経済的な側面: 維持費(税金、管理費、保険料、修繕費)は年間どれくらいか? 売却した場合の想定価格は? 賃貸に出した場合の収支予測は? 解体費用は?
物理的な側面: 建物の築年数、状態(リフォームの必要性)、立地条件(交通の便、周辺環境)、土地の広さ・形状。
感情的な側面: 家に対する愛着、思い出。家族や親族の意向。
将来的な側面: ご自身のライフプラン、子供世代への影響。
これらの要素を総合的に考慮し、家族・親族間で十分に話し合い、場合によっては専門家の意見も聞きながら、最も納得のいく結論を導き出すことが大切です。
7. 専門家への相談:誰に相談すればいい?
相続した不動産の扱いについては、様々な専門知識が必要となります。
状況に応じて、以下の専門家に相談しましょう。
不動産会社: 売却査定、賃貸仲介、市場動向などの情報提供。
税理士: 相続税、譲渡所得税、固定資産税など、税金に関する相談。
司法書士: 相続登記(不動産の名義変更)の手続き。
弁護士: 相続人間でトラブルになっている場合、法的な権利関係の整理。
土地家屋調査士: 土地の境界確定など。
解体業者: 解体費用の見積もり。
私たちのような葬儀社も、これらの専門家とのネットワークを持っていますので、どこに相談すれば良いか分からない場合は、まず私たちにご相談いただくことも可能です。
まとめ
相続した実家に誰も住まない場合、空き家のまま放置することは多くのリスクを伴います。
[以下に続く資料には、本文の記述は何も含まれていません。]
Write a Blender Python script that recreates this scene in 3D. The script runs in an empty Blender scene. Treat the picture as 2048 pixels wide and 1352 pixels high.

「売却」「賃貸」「自分で利用」「解体」といった選択肢の中から、ご自身の状況や意向に合った最適な方法を、できるだけ早い段階で検討し、決定・実行することが重要です。
その際には、
- 経済的・物理的・感情的・将来的な側面を総合的に考慮する。
- 必ず家族・親族間で十分に話し合い、合意形成を図る。
- 必要に応じて、不動産会社や税理士などの専門家の意見を聞く。
ことを忘れないでください。
思い出の詰まった実家だからこそ、後悔のない、そして未来につながる選択をしたいものですよね。